Aeropostale Touches 52-Week Low; Time to be Cautious?

Zacks

Aeropostale, Inc. ARO reached a new 52-week low of $1.65 yesterday. Investors appear to be losing confidence in the company after this specialty retailer of casual apparel and accessories posted soft first-quarter fiscal 2015 results and provided a bleak outlook for the second quarter. The company’s shares have dropped 35.5% since the earnings announcement on May 21, while the stock has plunged 30.1% year to date.

In the first quarter, this New York-based company’s adjusted loss of 56 cents per share fared unfavorably with the Zacks Consensus Estimate and was wider than the prior-year quarter loss of 52 cents per share. Net sales plunged 20% to $318.6 million, with comparable-store sales (comps), including the e-commerce channel, declining 11% year over year.

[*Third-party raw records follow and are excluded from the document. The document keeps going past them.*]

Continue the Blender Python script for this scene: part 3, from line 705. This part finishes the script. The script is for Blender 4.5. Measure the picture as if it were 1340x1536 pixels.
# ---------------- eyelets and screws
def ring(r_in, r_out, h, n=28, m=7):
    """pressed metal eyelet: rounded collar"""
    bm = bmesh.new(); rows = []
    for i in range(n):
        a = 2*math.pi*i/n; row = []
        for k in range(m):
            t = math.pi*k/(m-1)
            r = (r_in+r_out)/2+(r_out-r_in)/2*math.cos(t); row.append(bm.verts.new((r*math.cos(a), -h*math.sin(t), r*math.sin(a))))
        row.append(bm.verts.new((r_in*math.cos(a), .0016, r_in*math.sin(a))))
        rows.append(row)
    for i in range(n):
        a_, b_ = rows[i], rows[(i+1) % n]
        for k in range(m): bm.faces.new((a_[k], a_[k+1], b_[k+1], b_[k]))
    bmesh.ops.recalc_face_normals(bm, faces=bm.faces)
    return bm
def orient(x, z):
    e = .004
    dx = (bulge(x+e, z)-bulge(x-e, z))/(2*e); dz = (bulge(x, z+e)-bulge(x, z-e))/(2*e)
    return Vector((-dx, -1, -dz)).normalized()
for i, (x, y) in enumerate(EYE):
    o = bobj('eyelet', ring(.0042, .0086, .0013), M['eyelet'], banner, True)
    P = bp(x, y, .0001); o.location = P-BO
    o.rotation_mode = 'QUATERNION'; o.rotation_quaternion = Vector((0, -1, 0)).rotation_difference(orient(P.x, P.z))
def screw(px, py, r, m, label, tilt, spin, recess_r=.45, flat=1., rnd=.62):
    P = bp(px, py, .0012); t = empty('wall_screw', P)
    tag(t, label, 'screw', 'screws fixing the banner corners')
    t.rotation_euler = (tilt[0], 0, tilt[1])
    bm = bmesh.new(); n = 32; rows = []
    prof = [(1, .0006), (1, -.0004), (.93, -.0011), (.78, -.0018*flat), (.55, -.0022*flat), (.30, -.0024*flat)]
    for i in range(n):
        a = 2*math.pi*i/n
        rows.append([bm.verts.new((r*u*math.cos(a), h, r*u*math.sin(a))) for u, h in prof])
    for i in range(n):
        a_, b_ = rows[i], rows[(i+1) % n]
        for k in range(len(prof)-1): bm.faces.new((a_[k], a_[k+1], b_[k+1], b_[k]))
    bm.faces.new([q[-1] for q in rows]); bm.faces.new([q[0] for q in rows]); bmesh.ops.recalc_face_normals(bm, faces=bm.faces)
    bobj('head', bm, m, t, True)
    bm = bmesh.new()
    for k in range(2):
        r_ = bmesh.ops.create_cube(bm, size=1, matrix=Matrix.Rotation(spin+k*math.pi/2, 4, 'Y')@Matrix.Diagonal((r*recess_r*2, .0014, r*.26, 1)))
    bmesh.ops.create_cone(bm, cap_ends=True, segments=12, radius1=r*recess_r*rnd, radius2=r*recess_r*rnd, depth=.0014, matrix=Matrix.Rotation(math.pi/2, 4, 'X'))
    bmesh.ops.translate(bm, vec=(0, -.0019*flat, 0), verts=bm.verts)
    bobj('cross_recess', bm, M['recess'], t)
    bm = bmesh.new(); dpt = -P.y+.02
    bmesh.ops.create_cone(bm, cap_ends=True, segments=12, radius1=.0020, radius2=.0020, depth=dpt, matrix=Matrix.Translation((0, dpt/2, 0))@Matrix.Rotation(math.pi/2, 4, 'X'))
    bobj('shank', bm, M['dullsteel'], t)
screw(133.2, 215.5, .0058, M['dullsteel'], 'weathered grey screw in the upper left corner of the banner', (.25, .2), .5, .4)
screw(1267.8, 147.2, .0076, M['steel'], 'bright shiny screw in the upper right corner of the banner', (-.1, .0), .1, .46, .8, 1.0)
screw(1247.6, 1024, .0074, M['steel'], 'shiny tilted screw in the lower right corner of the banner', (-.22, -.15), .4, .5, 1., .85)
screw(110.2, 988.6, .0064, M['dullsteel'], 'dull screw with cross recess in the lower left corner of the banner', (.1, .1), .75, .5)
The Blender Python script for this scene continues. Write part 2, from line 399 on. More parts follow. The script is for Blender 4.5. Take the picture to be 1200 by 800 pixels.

Aeropostale’s performance was mainly impacted by West Coast port unrest, unfavorable weather conditions and stiff competition. Management now estimates net loss in the band of 52–60 cents a share for second-quarter fiscal 2015. Moreover, the company hinted that comps in the second quarter might decline in the low-to-mid single digits.

Moreover, the estimates for Aeropostale have been on a downtrend since the company reported first-quarter results and provided a subdued guidance. It seems that analysts have become less constructive on the stock's future performance. This is evident from the Zacks Consensus Estimate for fiscal 2015 that tumbled to a loss of $1.34 from a loss of $1.11 in the past 60 days. For fiscal 2016, the Zacks Consensus Estimate of loss slid to 79 cents from 69 cents over the same time frame.

Weak traffic and aggressive promotions, along with competition from other teen retailers continue to mar this Zacks Rank #3 (Hold) company’s performance. However, the company, under its CEO Julian R. Geiger continues to undertake initiatives to transform and grow its brand. With sustained implementation of operational, marketing and merchandising strategies as well as its cost-curtailment program, Aeropostale hopes to turnaround its performance.

Stocks that Warrant a Look

Better-ranked retail stocks include American Eagle Outfitters, Inc. AEO, Boot Barn Holdings Inc. BOOT and Express Inc. EXPR. All three stocks carry a Zacks Rank #1 (Strong Buy).